O vale-quanto-pesa de Bolsonaro no pós-TSE
O julgamento do TSE que deve condenar Jair Bolsonaro à inelegibilidade será um ato histórico, um legado a ensinar às novas gerações que atentar contra a democracia é crime. Na atual conjuntura, porém, virou um anticlímax, crônica de uma inelegibilidade anunciada que já transportou os interessados à etapa seguinte, a divisão do espólio de Bolsonaro. Divisão? Aí é que está. O ex-presidente e seus aliados do PL sabem que, para valer nas eleições que vêm por aí, a herança não pode se fragmentar entre diversas forças. A direita saiu da caixa de maldades aberta por Bolsonaro em sua eleição e é um dado concreto — mas vai precisar de novo pólo aglutinador.
Jair Bolsonaro não atraiu multidões em sua defesa, não mobilizou políticos importantes para protestar contra o TSE e sabe que são fingidos os gestos de solidariedade de boa parte dos aliados. Estão de olho no espólio, e a integridade do legado vai depender muito de sua capacidade de manter agregado aquele percentual de eleitores que, mostram as pesquisas, ainda está com ele para o que der e vier — algo em torno de 15% a 20%.

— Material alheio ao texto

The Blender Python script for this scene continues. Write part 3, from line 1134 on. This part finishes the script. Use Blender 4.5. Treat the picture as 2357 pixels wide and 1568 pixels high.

O bolsonarismo ainda tem uma fatia e tanto das preferências, mas seu líder vai entrar agora numa espécie de vale-quanto-pesa político: seu futuro está diretamente ligado à sua competência para manter seus seguidores juntos e animados. Daí a estratégia da vitimização do ex-presidente, já em curso, mas que deve ser potencializada a partir do fim do julgamento.
O problema é que, sozinho, um Bolsonaro não faz verão. Vai precisar de mídia, espaço nas redes, apoio político para que tenha visibilidade aonde chegar, país afora, com seu discurso de vítima do sistema. Mais do que nunca, vai precisar dos recursos financeiros do PL de Valdemar Costa Neto, de quem vai se tornar uma espécie de refém, a cada dia mais.
Entre políticos ligados ao ex-presidente, inclusive Valdemar, há um discurso uníssono de que Bolsonaro será um grande cabo eleitoral em 2024 e em 2026. Com certeza, se mantidas as atuais condições temperatura e pressão e se, acima de tudo, a direita brasileira — radical e moderada — marchar unida. Isso inclui, além do bolsonarismo, seus filhotes mais promissores, como o governador Tarcísio de Freitas, e outros personagens, como o mineiro Romeu Zema, o gaúcho Eduardo Leite, o paranaense Ratinho e demais nomes. No plano partidário, manter juntos PL, PP, Republicanos, etc.
Na visão dos estrategistas de direita, alguns desses candidatos em potencial, juntando-se à fatia bolsonarista, poderão agregar à chapa de 2026 as forças de centro que Bolsonaro espantou em 2022 e, quem sabe, derrotar Lula ou seu candidato do espectro de centro-esquerda. Por enquanto, isso é um devaneio. Antes de arriscar passo maior, Tarcísio, por exemplo, tem que governar São Paulo — e bem. De outro lado, o governo de Lula, ultimamente bafejado por bons ventos na economia, teria que resultar num grande fracasso para perder as condições de reeleição ou eleição de um sucessor.
O que o dia seguinte à inelegibilidade deve mostrar a Bolsonaro, porém, é que seus problemas, antes de tudo, estão em casa. Quem conhece Bolsonaro, Valdemar e a infinidade de políticos que hoje integram a recém-nascida direita brasileira sabe que, nessa turma, não há cavalheirismos. Vale a lei do mais esperto e do salve-se quem puder, sob a qual cada um corre atrás de seu naco dos despojos políticos de quem sai de cena. Rei morto, rei posto — e há quem aposte que o ex-presidente e o presidente do PL estarão às turras em poucas semanas.